Below is a listing to write out in full, exactly as given, without its pictures.

--- START OF DATASET CONTENT ---

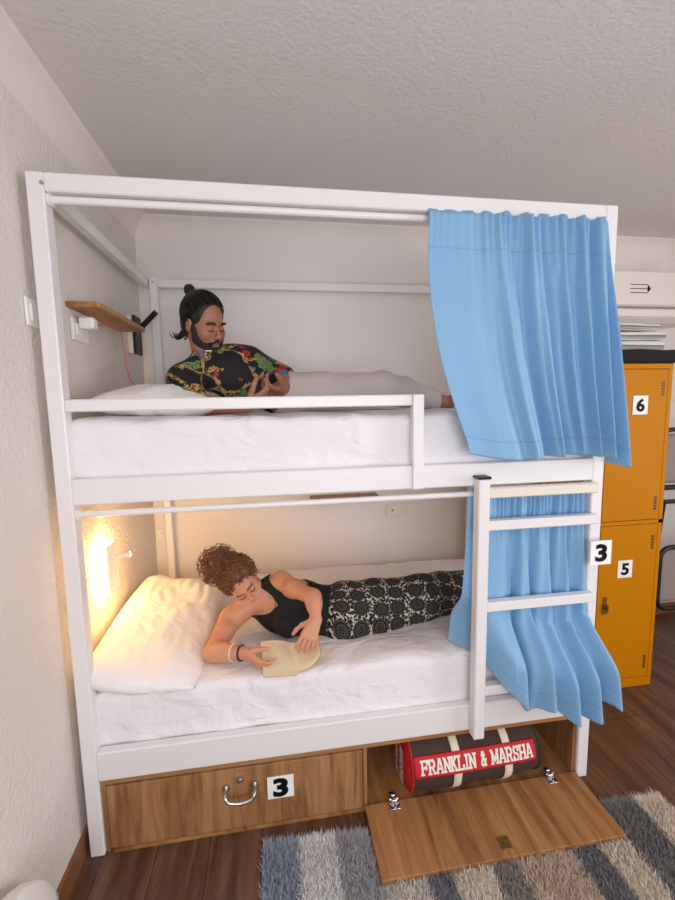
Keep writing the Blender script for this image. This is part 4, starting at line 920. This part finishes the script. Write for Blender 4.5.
for _ in range(520):
    d = nrm(np.random.default_rng(random.randrange(10**6)).normal(size=3)); p0 = d*np.array([.090, .102, .096])*.93
    if d@nrm((0, .80, -.60)) > .62 or d[2] < -.5: continue
    pts = []; ph0 = random.random()*6; tw = 5+4*random.random(); R0 = .0035+.003*random.random(); to = nrm(np.array([-.035, -.075, .085])-p0); ln_ = .035+.045*random.random()
    for i in range(16):
        t = i/15; q = p0+to*ln_*t+nrm(p0)*(.004+.010*math.sin(PI*t)); q = q+R0*np.array([math.cos(ph0+tw*t*2), math.sin(ph0+tw*t*2), math.sin(ph0+tw*t*2)]); pts.append(T(0, -.018, .042)+HR@q)
    mb.tube(pts, [.0021*(1-.4*i/15) for i in range(16)], 5)
mb.build('hair_curls', M['hair_brown'], wom, True)
# necklace, bracelets
nk = [N+U*.035+Lf*.052, N+U*.01+Lf*.05+Fw*.060, N-U*.10+Fw*.112+Lf*.005, N+U*.005-Lf*.050+Fw*.060, N+U*.035-Lf*.052]
tb('necklace', spline(nk, 8), .0014, M['silver'], wom, 6)
def ring(name, c, ax_, r, w_, mat):
    a = nrm(ax_); e = nrm(np.cross(a, (0, 0, 1))); f = np.cross(a, e); return tb(name, [c+r*(e*math.cos(t)+f*math.sin(t)) for t in np.linspace(0, 2*PI, 25)], w_, mat, wom, 8)
ring('bracelet', WR_*.85+ER*.15, WR_-ER, .027, .0042, M['darkred']); ring('wristband', WR_*.62+ER*.38, WR_-ER, .031, .0035, M['strap'])

# ------------------------------------------------------------------ book
bk = thing('open_book', (.74, .09, .602), 'open thick paperback with yellowed pages held by the person reading', 'book')
def bkL(u, v, top):  # left block lies flat; u from outer edge to spine, v from near to far
    p00, p10, p11, p01 = [np.array(q) for q in ((.640, .030, .610), (.770, .012, .612), (.748, .140, .640), (.628, .158, .640))]
    p = p00*(1-u)*(1-v)+p10*u*(1-v)+p11*u*v+p01*(1-u)*v
    if top: p = p+np.array([0, .0, .030+.010*math.sin(u*PI)-.006*u])
    return p
def block(fn, name, mat_side, parent):
    n1, n2 = 12, 6; V = []; F = []
    for top in (0, 1):
        for j in range(n2+1):
            for i in range(n1+1): V.append(fn(i/n1, j/n2, top))
    m = (n1+1)*(n2+1); Q = lambda i, j, t: t*m+j*(n1+1)+i
    for j in range(n2):
        for i in range(n1): F += [(Q(i, j, 0), Q(i, j+1, 0), Q(i+1, j+1, 0), Q(i+1, j, 0)), (Q(i, j, 1), Q(i+1, j, 1), Q(i+1, j+1, 1), Q(i, j+1, 1))]
    for i in range(n1): F += [(Q(i, 0, 0), Q(i+1, 0, 0), Q(i+1, 0, 1), Q(i, 0, 1)), (Q(i, n2, 0), Q(i, n2, 1), Q(i+1, n2, 1), Q(i+1, n2, 0))]
    for j in range(n2): F += [(Q(0, j, 0), Q(0, j, 1), Q(0, j+1, 1), Q(0, j+1, 0)), (Q(n1, j, 0), Q(n1, j+1, 0), Q(n1, j+1, 1), Q(n1, j, 1))]
    return MB().add(V, F).build(name, mat_side, parent, True)
def bkR(u, v, top):
    p00, p10, p11, p01 = [np.array(q) for q in ((.772, .012, .626), (.856, .016, .684), (.858, .106, .694), (.750, .140, .652))]
    p = p00*(1-u)*(1-v)+p10*u*(1-v)+p11*u*v+p01*(1-u)*v; p = p+np.array([.012, 0, -.012])*math.sin(u*PI)*.9
    if top: p = p+np.array([-.006, 0, .014])*(1-.3*u)
    return p
block(bkL, 'page_block', M['edge'], bk); block(bkR, 'page_block', M['edge'], bk)
grid('page', lambda u, v: bkL(u, v, 1)+np.array([0, 0, .0008]), 14, 10, M['page'], bk); grid('page', lambda u, v: bkR(u, v, 1)+np.array([-.0004, 0, .0008]), 14, 10, M['page'], bk)
grid('cover', lambda u, v: (bkL(u*2, v, 0)+np.array([0, 0, -.003]) if u < .5 else bkR(u*2-1, v, 0)+np.array([.003, 0, -.005*(1)])), 28, 8, M['cover'], bk, .002)

# ------------------------------------------------------------------ light
w = bpy.data.worlds.new('world'); bpy.context.scene.world = w; w.use_nodes = True
w.node_tree.nodes['Background'].inputs[0].default_value = srgb((205, 222, 255)); w.node_tree.nodes['Background'].inputs[1].default_value = 1.0
def area(name, loc, rot, sx, sy, power, col):
    l = bpy.data.lights.new(name, 'AREA'); l.shape = 'RECTANGLE'; l.size = sx; l.size_y = sy; l.energy = power; l.color = col[:3]
    o = bpy.data.objects.new(name, l); C.objects.link(o); o.location = loc; o.rotation_euler = rot; return o
area('window_daylight', ((w0+w1)/2, FY+.04, (wz0+wz1)/2), (PI/2, 0, 0), w1-w0-.1, wz1-wz0-.1, 46, (.97, .97, 1.0))
area('side_fill_light', (EX-.03, -1.6, 1.5), (0, PI/2, 0), 1.5, 1.5, 54, (.97, .97, 1.0))  # added fill lamp, no window in this wall; lifts left wall and bunks
sc = bpy.context.scene
sc.view_settings.view_transform = 'Standard'; sc.view_settings.look = 'None'; sc.view_settings.gamma = 1; sc.view_settings.use_curve_mapping = False
sc.view_settings.exposure = -0.14
sc.cycles.max_bounces = 10; sc.cycles.diffuse_bounces = 7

--- END OF DATASET CONTENT ---

### FULL SOLUTION
Keep writing the Blender script for this image. This is part 4, starting at line 920. This part finishes the script. Write for Blender 4.5.
for _ in range(520):
    d = nrm(np.random.default_rng(random.randrange(10**6)).normal(size=3)); p0 = d*np.array([.090, .102, .096])*.93
    if d@nrm((0, .80, -.60)) > .62 or d[2] < -.5: continue
    pts = []; ph0 = random.random()*6; tw = 5+4*random.random(); R0 = .0035+.003*random.random(); to = nrm(np.array([-.035, -.075, .085])-p0); ln_ = .035+.045*random.random()
    for i in range(16):
        t = i/15; q = p0+to*ln_*t+nrm(p0)*(.004+.010*math.sin(PI*t)); q = q+R0*np.array([math.cos(ph0+tw*t*2), math.sin(ph0+tw*t*2), math.sin(ph0+tw*t*2)]); pts.append(T(0, -.018, .042)+HR@q)
    mb.tube(pts, [.0021*(1-.4*i/15) for i in range(16)], 5)
mb.build('hair_curls', M['hair_brown'], wom, True)
# necklace, bracelets
nk = [N+U*.035+Lf*.052, N+U*.01+Lf*.05+Fw*.060, N-U*.10+Fw*.112+Lf*.005, N+U*.005-Lf*.050+Fw*.060, N+U*.035-Lf*.052]
tb('necklace', spline(nk, 8), .0014, M['silver'], wom, 6)
def ring(name, c, ax_, r, w_, mat):
    a = nrm(ax_); e = nrm(np.cross(a, (0, 0, 1))); f = np.cross(a, e); return tb(name, [c+r*(e*math.cos(t)+f*math.sin(t)) for t in np.linspace(0, 2*PI, 25)], w_, mat, wom, 8)
ring('bracelet', WR_*.85+ER*.15, WR_-ER, .027, .0042, M['darkred']); ring('wristband', WR_*.62+ER*.38, WR_-ER, .031, .0035, M['strap'])

# ------------------------------------------------------------------ book
bk = thing('open_book', (.74, .09, .602), 'open thick paperback with yellowed pages held by the person reading', 'book')
def bkL(u, v, top):  # left block lies flat; u from outer edge to spine, v from near to far
    p00, p10, p11, p01 = [np.array(q) for q in ((.640, .030, .610), (.770, .012, .612), (.748, .140, .640), (.628, .158, .640))]
    p = p00*(1-u)*(1-v)+p10*u*(1-v)+p11*u*v+p01*(1-u)*v
    if top: p = p+np.array([0, .0, .030+.010*math.sin(u*PI)-.006*u])
    return p
def block(fn, name, mat_side, parent):
    n1, n2 = 12, 6; V = []; F = []
    for top in (0, 1):
        for j in range(n2+1):
            for i in range(n1+1): V.append(fn(i/n1, j/n2, top))
    m = (n1+1)*(n2+1); Q = lambda i, j, t: t*m+j*(n1+1)+i
    for j in range(n2):
        for i in range(n1): F += [(Q(i, j, 0), Q(i, j+1, 0), Q(i+1, j+1, 0), Q(i+1, j, 0)), (Q(i, j, 1), Q(i+1, j, 1), Q(i+1, j+1, 1), Q(i, j+1, 1))]
    for i in range(n1): F += [(Q(i, 0, 0), Q(i+1, 0, 0), Q(i+1, 0, 1), Q(i, 0, 1)), (Q(i, n2, 0), Q(i, n2, 1), Q(i+1, n2, 1), Q(i+1, n2, 0))]
    for j in range(n2): F += [(Q(0, j, 0), Q(0, j, 1), Q(0, j+1, 1), Q(0, j+1, 0)), (Q(n1, j, 0), Q(n1, j+1, 0), Q(n1, j+1, 1), Q(n1, j, 1))]
    return MB().add(V, F).build(name, mat_side, parent, True)
def bkR(u, v, top):
    p00, p10, p11, p01 = [np.array(q) for q in ((.772, .012, .626), (.856, .016, .684), (.858, .106, .694), (.750, .140, .652))]
    p = p00*(1-u)*(1-v)+p10*u*(1-v)+p11*u*v+p01*(1-u)*v; p = p+np.array([.012, 0, -.012])*math.sin(u*PI)*.9
    if top: p = p+np.array([-.006, 0, .014])*(1-.3*u)
    return p
block(bkL, 'page_block', M['edge'], bk); block(bkR, 'page_block', M['edge'], bk)
grid('page', lambda u, v: bkL(u, v, 1)+np.array([0, 0, .0008]), 14, 10, M['page'], bk); grid('page', lambda u, v: bkR(u, v, 1)+np.array([-.0004, 0, .0008]), 14, 10, M['page'], bk)
grid('cover', lambda u, v: (bkL(u*2, v, 0)+np.array([0, 0, -.003]) if u < .5 else bkR(u*2-1, v, 0)+np.array([.003, 0, -.005*(1)])), 28, 8, M['cover'], bk, .002)

# ------------------------------------------------------------------ light
w = bpy.data.worlds.new('world'); bpy.context.scene.world = w; w.use_nodes = True
w.node_tree.nodes['Background'].inputs[0].default_value = srgb((205, 222, 255)); w.node_tree.nodes['Background'].inputs[1].default_value = 1.0
def area(name, loc, rot, sx, sy, power, col):
    l = bpy.data.lights.new(name, 'AREA'); l.shape = 'RECTANGLE'; l.size = sx; l.size_y = sy; l.energy = power; l.color = col[:3]
    o = bpy.data.objects.new(name, l); C.objects.link(o); o.location = loc; o.rotation_euler = rot; return o
area('window_daylight', ((w0+w1)/2, FY+.04, (wz0+wz1)/2), (PI/2, 0, 0), w1-w0-.1, wz1-wz0-.1, 46, (.97, .97, 1.0))
area('side_fill_light', (EX-.03, -1.6, 1.5), (0, PI/2, 0), 1.5, 1.5, 54, (.97, .97, 1.0))  # added fill lamp, no window in this wall; lifts left wall and bunks
sc = bpy.context.scene
sc.view_settings.view_transform = 'Standard'; sc.view_settings.look = 'None'; sc.view_settings.gamma = 1; sc.view_settings.use_curve_mapping = False
sc.view_settings.exposure = -0.14
sc.cycles.max_bounces = 10; sc.cycles.diffuse_bounces = 7